Wednesday, August 24, 2022

A very ‘90s dream about the "Hall of Records"

 

Twenty two years ago I had a very peculiar dream. I transcribed it and made a few notes. I’ve thought of this strange dream occasionally over the years:

 

I dreamed that I was reviewing a past event. In the dream, I was reviewing, minute-by-minute, with total visual recall, a Cake concert that I had seen. The concert was held in some sort of public plaza. I was reviewing the scene, looking over the players and studying them, in minute and nostalgic detail. The concert occurred during a happy time in my life. Some scenes I zoomed in on; I was able to re-run certain scenes. I was interested in finding correspondences between the scenes and other aspects of my life during that time. I decided to do a search on All Music Guide on "Cake" but nothing came up; the group had disbanded. I decided to do a search on the album “Prolonging The Magic.”

 

I noted that the “feel” of the review was almost identical to that of experiencing an actual event, and that it seemed to allude to an afterlife ability to review physical events in detail. The strange thing about the dream is that I still remember it well to this day; it had a minor impact on me, although ironically it’s not “real”: I’ve never seen the band “Cake” in concert nor bought any of their albums. (Also notable is a constant in my dreams—a total inability to complete a search on any computer or smartphone.) Since I’ve had this dream, I’ve read more about what is sometimes called the “Hall of Records.” Michael Newton discusses it extensively in “Destiny Of Souls.” Seth alludes to it, but does name it: 

 

Perhaps your life span runs for seventy-seven years. After death you may, under certain conditions and if you choose, experience the events of those seventy-seven years at your leisure — but not necessarily in terms of continuity. You may alter the events. You can manipulate within that particular dimension of activity that represented your seventy-seven years. If you find severe errors of judgment, you may then correct them. You may perfect, in other words, but you cannot again enter into that frame of reference as a completely participating consciousness following, say, the historic trends of the time, joining into the mass-hallucinated existence that resulted from the applied consciousness of your self and your “contemporaries.”

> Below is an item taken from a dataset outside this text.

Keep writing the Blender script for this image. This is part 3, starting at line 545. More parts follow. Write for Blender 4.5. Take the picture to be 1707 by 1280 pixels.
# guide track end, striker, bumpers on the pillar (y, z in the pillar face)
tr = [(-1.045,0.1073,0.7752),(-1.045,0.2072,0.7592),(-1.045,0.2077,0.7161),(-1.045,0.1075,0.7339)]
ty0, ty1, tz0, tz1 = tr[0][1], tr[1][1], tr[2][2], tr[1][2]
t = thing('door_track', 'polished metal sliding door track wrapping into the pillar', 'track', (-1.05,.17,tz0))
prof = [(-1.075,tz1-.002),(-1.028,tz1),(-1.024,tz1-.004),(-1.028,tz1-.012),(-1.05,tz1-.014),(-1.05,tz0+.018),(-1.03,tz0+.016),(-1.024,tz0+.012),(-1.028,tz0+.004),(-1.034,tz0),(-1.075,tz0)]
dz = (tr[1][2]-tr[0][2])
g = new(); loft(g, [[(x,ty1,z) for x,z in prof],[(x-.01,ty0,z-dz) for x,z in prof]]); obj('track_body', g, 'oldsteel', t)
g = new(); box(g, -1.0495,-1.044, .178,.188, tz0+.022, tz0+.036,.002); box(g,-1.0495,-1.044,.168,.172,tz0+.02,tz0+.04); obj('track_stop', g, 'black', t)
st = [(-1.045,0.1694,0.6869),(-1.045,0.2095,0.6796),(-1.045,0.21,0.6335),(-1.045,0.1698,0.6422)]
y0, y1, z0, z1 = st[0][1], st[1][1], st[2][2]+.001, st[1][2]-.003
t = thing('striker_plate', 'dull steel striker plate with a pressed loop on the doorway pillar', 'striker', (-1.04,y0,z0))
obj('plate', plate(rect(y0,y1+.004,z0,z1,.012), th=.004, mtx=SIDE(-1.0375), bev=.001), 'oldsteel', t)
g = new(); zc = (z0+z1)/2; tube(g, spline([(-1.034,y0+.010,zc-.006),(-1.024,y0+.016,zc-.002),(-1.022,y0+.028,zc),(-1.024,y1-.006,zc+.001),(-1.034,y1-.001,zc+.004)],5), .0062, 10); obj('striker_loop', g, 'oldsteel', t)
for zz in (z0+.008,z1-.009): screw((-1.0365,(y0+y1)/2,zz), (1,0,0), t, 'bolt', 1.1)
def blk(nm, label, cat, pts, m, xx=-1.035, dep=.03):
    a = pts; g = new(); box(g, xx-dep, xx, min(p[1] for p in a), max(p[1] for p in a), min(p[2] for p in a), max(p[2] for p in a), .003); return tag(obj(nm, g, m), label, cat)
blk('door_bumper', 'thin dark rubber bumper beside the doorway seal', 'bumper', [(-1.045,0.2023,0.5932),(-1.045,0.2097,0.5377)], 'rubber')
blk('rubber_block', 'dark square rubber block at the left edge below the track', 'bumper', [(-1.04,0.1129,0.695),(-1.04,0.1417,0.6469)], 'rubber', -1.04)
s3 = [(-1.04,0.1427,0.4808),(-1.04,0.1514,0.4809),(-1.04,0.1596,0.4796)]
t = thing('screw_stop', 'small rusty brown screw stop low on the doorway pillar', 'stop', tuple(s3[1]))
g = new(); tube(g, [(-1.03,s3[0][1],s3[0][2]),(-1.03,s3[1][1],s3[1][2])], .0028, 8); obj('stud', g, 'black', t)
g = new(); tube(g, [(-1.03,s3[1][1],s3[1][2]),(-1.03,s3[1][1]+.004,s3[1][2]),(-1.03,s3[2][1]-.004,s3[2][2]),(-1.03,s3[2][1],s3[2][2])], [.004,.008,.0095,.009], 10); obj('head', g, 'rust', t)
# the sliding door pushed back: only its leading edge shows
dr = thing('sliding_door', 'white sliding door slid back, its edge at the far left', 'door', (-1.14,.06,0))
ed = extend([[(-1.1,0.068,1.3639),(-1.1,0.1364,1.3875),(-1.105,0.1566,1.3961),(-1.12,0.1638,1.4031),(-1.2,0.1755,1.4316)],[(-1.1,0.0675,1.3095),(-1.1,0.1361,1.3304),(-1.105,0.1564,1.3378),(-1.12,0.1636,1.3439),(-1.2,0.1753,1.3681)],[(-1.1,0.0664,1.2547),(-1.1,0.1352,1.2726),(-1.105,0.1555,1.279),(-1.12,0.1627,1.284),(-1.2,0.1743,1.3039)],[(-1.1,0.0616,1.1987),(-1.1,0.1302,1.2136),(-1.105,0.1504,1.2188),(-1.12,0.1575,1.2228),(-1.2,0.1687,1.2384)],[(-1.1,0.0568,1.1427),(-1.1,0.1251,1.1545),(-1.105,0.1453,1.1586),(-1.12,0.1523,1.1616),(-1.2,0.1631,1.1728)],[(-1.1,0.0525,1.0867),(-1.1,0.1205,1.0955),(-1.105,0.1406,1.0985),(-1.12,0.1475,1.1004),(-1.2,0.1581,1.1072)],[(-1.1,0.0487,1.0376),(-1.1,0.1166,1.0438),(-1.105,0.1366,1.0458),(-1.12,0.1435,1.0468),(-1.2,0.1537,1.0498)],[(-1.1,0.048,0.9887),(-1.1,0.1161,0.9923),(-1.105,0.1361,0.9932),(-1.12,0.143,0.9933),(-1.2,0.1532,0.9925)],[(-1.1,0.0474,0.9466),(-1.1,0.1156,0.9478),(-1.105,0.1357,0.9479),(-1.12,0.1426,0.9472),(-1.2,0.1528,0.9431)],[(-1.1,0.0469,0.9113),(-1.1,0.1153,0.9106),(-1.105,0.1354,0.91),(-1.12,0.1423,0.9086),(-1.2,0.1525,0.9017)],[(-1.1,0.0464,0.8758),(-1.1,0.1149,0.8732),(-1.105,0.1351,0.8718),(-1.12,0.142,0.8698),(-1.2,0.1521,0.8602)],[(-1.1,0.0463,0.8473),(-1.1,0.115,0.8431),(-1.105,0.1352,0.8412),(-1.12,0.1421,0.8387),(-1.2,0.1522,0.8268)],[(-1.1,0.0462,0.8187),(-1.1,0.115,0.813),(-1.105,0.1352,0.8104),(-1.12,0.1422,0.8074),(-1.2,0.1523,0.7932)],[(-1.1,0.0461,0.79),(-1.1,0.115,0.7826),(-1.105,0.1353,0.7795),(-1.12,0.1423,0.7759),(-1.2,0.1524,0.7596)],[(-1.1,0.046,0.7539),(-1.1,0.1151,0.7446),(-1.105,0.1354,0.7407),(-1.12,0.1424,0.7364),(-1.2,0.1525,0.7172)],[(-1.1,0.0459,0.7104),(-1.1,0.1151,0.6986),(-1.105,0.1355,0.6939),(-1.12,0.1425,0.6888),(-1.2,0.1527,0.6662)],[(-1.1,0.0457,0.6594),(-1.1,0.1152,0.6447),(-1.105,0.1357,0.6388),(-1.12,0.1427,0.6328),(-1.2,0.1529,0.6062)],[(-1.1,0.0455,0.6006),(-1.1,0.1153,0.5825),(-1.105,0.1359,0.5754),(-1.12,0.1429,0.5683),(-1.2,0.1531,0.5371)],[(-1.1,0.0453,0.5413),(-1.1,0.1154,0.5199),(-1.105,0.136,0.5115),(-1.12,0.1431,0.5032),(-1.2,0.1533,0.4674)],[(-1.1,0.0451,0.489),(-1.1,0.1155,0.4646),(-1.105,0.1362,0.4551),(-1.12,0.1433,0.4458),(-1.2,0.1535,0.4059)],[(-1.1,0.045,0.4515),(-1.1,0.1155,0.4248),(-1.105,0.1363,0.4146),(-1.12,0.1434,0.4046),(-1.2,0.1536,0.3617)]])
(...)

You may feel that you want to “relive” certain episodes of your life so that you can understand them better. Your life’s experience, therefore, is your own. Such conditions certainly are not alien. In ordinary living, you often imagine yourself behaving in a different manner than you did, or in your mind reexperiencing events in order to gain greater understanding from them. Your life is your own personal experience- perspective, and when at death you take it out of the mass physical time context, then you can experience it in many ways. (Seth Speaks) 

 

Newton describes the mechanics of this life review process:

When a client uses the word "screen" to describe how they view events, the setting is relevant. Small conference rooms and the library appear to have tables with a variety of TV-size books. These so-called books have three-dimensional illuminated viewing screens. One client echoed the thoughts of most subjects when she said, "These records give the illusion of books with pages, but they are sheets of energy which vibrate and form live picture-patterns of events."

All cosmic viewing screens are multidimensional, with coordinates to record spacetime avenues of occurrence. These are often referred to as timelines and they can be manipulated by thought scanning.

Regardless of screen size, the length, width and depth in each frame allows the soul to become part of a procession of cause and effect sequences. * * * While there are no restrictions for time travel study, most of my subjects appear to use the smaller screens more for observing past events in which they once participated. Souls take a portion of their energy, leaving the rest at the console, and enter the screens in one of two ways:

1. As observers moving as unseen ghosts through scenes on Earth with no influence on events. I see this as working with virtual reality.

2. As participants where they will assume roles in the action of the scene, even to the extent of altering reality from the original by re-creations.

Once reviewed, everything returns to what it was since the constant reality of a past event on a physical world remains the same from the perspective of the soul who took part in the original event.

Events on any screen can be moved forward or backward. They can be placed into fast or slow motion or suspended for study. All possibilities of occurrences involving the viewer are then available for study, as if they were using a movie projector. (Destiny of Souls)

 

I’ve read both of these books several times to see if spot any solid “memories” that have surfaced in my dream record, but this is the only one I’ve found (so far). This may be due to the fact that I rarely go back and read my dreams. But in recent years I’ve adopted the hobby of collecting evidence of commonality in these scattered accounts—I believe that the afterlife is a real place. In fact, I think it’s a misnomer to label it an “afterlife.” It is an extension of our present reality, and for many, it’s indistinguishable from their physical reality, one that at present we simply can’t see.